● Objective
Your job is to retype all of the data word for word, leaving every image out.

● Recorded information
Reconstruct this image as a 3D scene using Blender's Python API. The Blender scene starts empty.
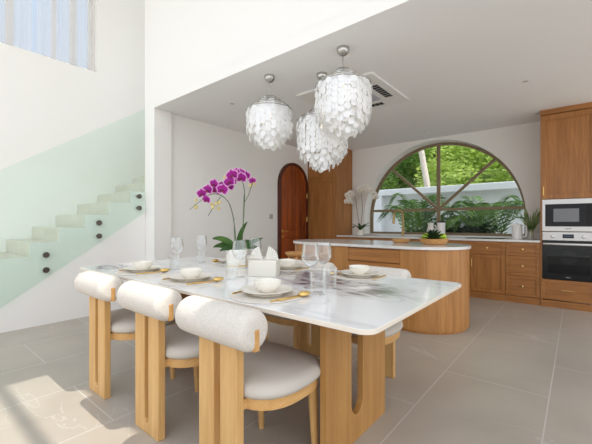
import bpy, bmesh, math, random
from mathutils import Vector, Matrix
random.seed(7)
PI = math.pi
S = bpy.context.scene
COL = S.collection

# ------------------------------------------------------------------ materials
def lin(c):
    def f(v):
        v /= 255.0
        return v/12.92 if v <= .04045 else ((v+.055)/1.055)**2.4
    return (f(c[0]), f(c[1]), f(c[2]), 1)

def newmat(name):
    m = bpy.data.materials.new(name); m.use_nodes = True
    nt = m.node_tree; b = nt.nodes['Principled BSDF']
    return m, nt, b, nt.nodes, nt.links

def plain(name, c, rough=.5, metal=0, spec=.5, bump=0, bscale=200, var=0):
    m, nt, b, N, L = newmat(name)
    b.inputs['Base Color'].default_value = lin(c)
    b.inputs['Roughness'].default_value = rough
    b.inputs['Metallic'].default_value = metal
    b.inputs['Specular IOR Level'].default_value = spec
    tc = N.new('ShaderNodeTexCoord')
    if bump or var:
        n = N.new('ShaderNodeTexNoise'); n.inputs['Scale'].default_value = bscale; n.inputs['Detail'].default_value = 3
        L.new(tc.outputs['Object'], n.inputs['Vector'])
    if bump:
        bp = N.new('ShaderNodeBump'); bp.inputs['Strength'].default_value = bump; bp.inputs['Distance'].default_value = .004
        L.new(n.outputs['Fac'], bp.inputs['Height']); L.new(bp.outputs['Normal'], b.inputs['Normal'])
    if var:
        r = N.new('ShaderNodeValToRGB')
        k = lin(c)
        r.color_ramp.elements[0].position = .3; r.color_ramp.elements[1].position = .7
        r.color_ramp.elements[0].color = (k[0]*(1-var), k[1]*(1-var), k[2]*(1-var), 1)
        r.color_ramp.elements[1].color = (min(1, k[0]*(1+var)), min(1, k[1]*(1+var)), min(1, k[2]*(1+var)), 1)
        L.new(n.outputs['Fac'], r.inputs['Fac']); L.new(r.outputs['Color'], b.inputs['Base Color'])
    return m

def wood(name, ca, cb, axis='Z', scale=1.0, rough=.42, contrast=.25):
    m, nt, b, N, L = newmat(name)
    tc = N.new('ShaderNodeTexCoord'); mp = N.new('ShaderNodeMapping')
    s = {'X': (1.2, 22, 22), 'Y': (22, 1.2, 22), 'Z': (22, 22, 1.2)}[axis]
    mp.inputs['Scale'].default_value = tuple(k*scale for k in s)
    L.new(tc.outputs['Object'], mp.inputs['Vector'])
    n = N.new('ShaderNodeTexNoise'); n.inputs['Scale'].default_value = 1; n.inputs['Detail'].default_value = 5
    n.inputs['Roughness'].default_value = .62; n.inputs['Distortion'].default_value = .5
    L.new(mp.outputs['Vector'], n.inputs['Vector'])
    n2 = N.new('ShaderNodeTexNoise'); n2.inputs['Scale'].default_value = 7; n2.inputs['Detail'].default_value = 3
    L.new(mp.outputs['Vector'], n2.inputs['Vector'])
    mx = N.new('ShaderNodeMath'); mx.operation = 'MULTIPLY_ADD'; mx.inputs[1].default_value = .35
    L.new(n2.outputs['Fac'], mx.inputs[0]); L.new(n.outputs['Fac'], mx.inputs[2])
    r = N.new('ShaderNodeValToRGB')
    r.color_ramp.elements[0].position = .67-contrast; r.color_ramp.elements[1].position = .67+contrast
    r.color_ramp.elements[0].color = lin(ca); r.color_ramp.elements[1].color = lin(cb)
    L.new(mx.outputs[0], r.inputs['Fac']); L.new(r.outputs['Color'], b.inputs['Base Color'])
    b.inputs['Roughness'].default_value = rough
    bp = N.new('ShaderNodeBump'); bp.inputs['Strength'].default_value = .12; bp.inputs['Distance'].default_value = .002
    L.new(n2.outputs['Fac'], bp.inputs['Height']); L.new(bp.outputs['Normal'], b.inputs['Normal'])
    return m

def thinglass(name, tint=(.97, .98, .98), refl=1.0, rough=.0, base=.04, power=4.0):
    m, nt, b, N, L = newmat(name)
    N.remove(b); out = N['Material Output']
    t = N.new('ShaderNodeBsdfTransparent'); t.inputs['Color'].default_value = (*tint, 1)
    g = N.new('ShaderNodeBsdfGlossy'); g.inputs['Roughness'].default_value = rough
    g.inputs['Color'].default_value = (1, 1, 1, 1)
    f = N.new('ShaderNodeLayerWeight'); f.inputs['Blend'].default_value = .5
    pw = N.new('ShaderNodeMath'); pw.operation = 'POWER'; pw.inputs[1].default_value = power
    mu = N.new('ShaderNodeMath'); mu.operation = 'MULTIPLY_ADD'; mu.inputs[1].default_value = refl; mu.inputs[2].default_value = base
    mu.use_clamp = True
    mx = N.new('ShaderNodeMixShader')
    L.new(f.outputs['Facing'], pw.inputs[0]); L.new(pw.outputs[0], mu.inputs[0]); L.new(mu.outputs[0], mx.inputs['Fac'])
    L.new(t.outputs[0], mx.inputs[1]); L.new(g.outputs[0], mx.inputs[2]); L.new(mx.outputs[0], out.inputs['Surface'])
    return m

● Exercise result
Reconstruct this image as a 3D scene using Blender's Python API. The Blender scene starts empty.
import bpy, bmesh, math, random
from mathutils import Vector, Matrix
random.seed(7)
PI = math.pi
S = bpy.context.scene
COL = S.collection

# ------------------------------------------------------------------ materials
def lin(c):
    def f(v):
        v /= 255.0
        return v/12.92 if v <= .04045 else ((v+.055)/1.055)**2.4
    return (f(c[0]), f(c[1]), f(c[2]), 1)

def newmat(name):
    m = bpy.data.materials.new(name); m.use_nodes = True
    nt = m.node_tree; b = nt.nodes['Principled BSDF']
    return m, nt, b, nt.nodes, nt.links

def plain(name, c, rough=.5, metal=0, spec=.5, bump=0, bscale=200, var=0):
    m, nt, b, N, L = newmat(name)
    b.inputs['Base Color'].default_value = lin(c)
    b.inputs['Roughness'].default_value = rough
    b.inputs['Metallic'].default_value = metal
    b.inputs['Specular IOR Level'].default_value = spec
    tc = N.new('ShaderNodeTexCoord')
    if bump or var:
        n = N.new('ShaderNodeTexNoise'); n.inputs['Scale'].default_value = bscale; n.inputs['Detail'].default_value = 3
        L.new(tc.outputs['Object'], n.inputs['Vector'])
    if bump:
        bp = N.new('ShaderNodeBump'); bp.inputs['Strength'].default_value = bump; bp.inputs['Distance'].default_value = .004
        L.new(n.outputs['Fac'], bp.inputs['Height']); L.new(bp.outputs['Normal'], b.inputs['Normal'])
    if var:
        r = N.new('ShaderNodeValToRGB')
        k = lin(c)
        r.color_ramp.elements[0].position = .3; r.color_ramp.elements[1].position = .7
        r.color_ramp.elements[0].color = (k[0]*(1-var), k[1]*(1-var), k[2]*(1-var), 1)
        r.color_ramp.elements[1].color = (min(1, k[0]*(1+var)), min(1, k[1]*(1+var)), min(1, k[2]*(1+var)), 1)
        L.new(n.outputs['Fac'], r.inputs['Fac']); L.new(r.outputs['Color'], b.inputs['Base Color'])
    return m

def wood(name, ca, cb, axis='Z', scale=1.0, rough=.42, contrast=.25):
    m, nt, b, N, L = newmat(name)
    tc = N.new('ShaderNodeTexCoord'); mp = N.new('ShaderNodeMapping')
    s = {'X': (1.2, 22, 22), 'Y': (22, 1.2, 22), 'Z': (22, 22, 1.2)}[axis]
    mp.inputs['Scale'].default_value = tuple(k*scale for k in s)
    L.new(tc.outputs['Object'], mp.inputs['Vector'])
    n = N.new('ShaderNodeTexNoise'); n.inputs['Scale'].default_value = 1; n.inputs['Detail'].default_value = 5
    n.inputs['Roughness'].default_value = .62; n.inputs['Distortion'].default_value = .5
    L.new(mp.outputs['Vector'], n.inputs['Vector'])
    n2 = N.new('ShaderNodeTexNoise'); n2.inputs['Scale'].default_value = 7; n2.inputs['Detail'].default_value = 3
    L.new(mp.outputs['Vector'], n2.inputs['Vector'])
    mx = N.new('ShaderNodeMath'); mx.operation = 'MULTIPLY_ADD'; mx.inputs[1].default_value = .35
    L.new(n2.outputs['Fac'], mx.inputs[0]); L.new(n.outputs['Fac'], mx.inputs[2])
    r = N.new('ShaderNodeValToRGB')
    r.color_ramp.elements[0].position = .67-contrast; r.color_ramp.elements[1].position = .67+contrast
    r.color_ramp.elements[0].color = lin(ca); r.color_ramp.elements[1].color = lin(cb)
    L.new(mx.outputs[0], r.inputs['Fac']); L.new(r.outputs['Color'], b.inputs['Base Color'])
    b.inputs['Roughness'].default_value = rough
    bp = N.new('ShaderNodeBump'); bp.inputs['Strength'].default_value = .12; bp.inputs['Distance'].default_value = .002
    L.new(n2.outputs['Fac'], bp.inputs['Height']); L.new(bp.outputs['Normal'], b.inputs['Normal'])
    return m

def thinglass(name, tint=(.97, .98, .98), refl=1.0, rough=.0, base=.04, power=4.0):
    m, nt, b, N, L = newmat(name)
    N.remove(b); out = N['Material Output']
    t = N.new('ShaderNodeBsdfTransparent'); t.inputs['Color'].default_value = (*tint, 1)
    g = N.new('ShaderNodeBsdfGlossy'); g.inputs['Roughness'].default_value = rough
    g.inputs['Color'].default_value = (1, 1, 1, 1)
    f = N.new('ShaderNodeLayerWeight'); f.inputs['Blend'].default_value = .5
    pw = N.new('ShaderNodeMath'); pw.operation = 'POWER'; pw.inputs[1].default_value = power
    mu = N.new('ShaderNodeMath'); mu.operation = 'MULTIPLY_ADD'; mu.inputs[1].default_value = refl; mu.inputs[2].default_value = base
    mu.use_clamp = True
    mx = N.new('ShaderNodeMixShader')
    L.new(f.outputs['Facing'], pw.inputs[0]); L.new(pw.outputs[0], mu.inputs[0]); L.new(mu.outputs[0], mx.inputs['Fac'])
    L.new(t.outputs[0], mx.inputs[1]); L.new(g.outputs[0], mx.inputs[2]); L.new(mx.outputs[0], out.inputs['Surface'])
    return m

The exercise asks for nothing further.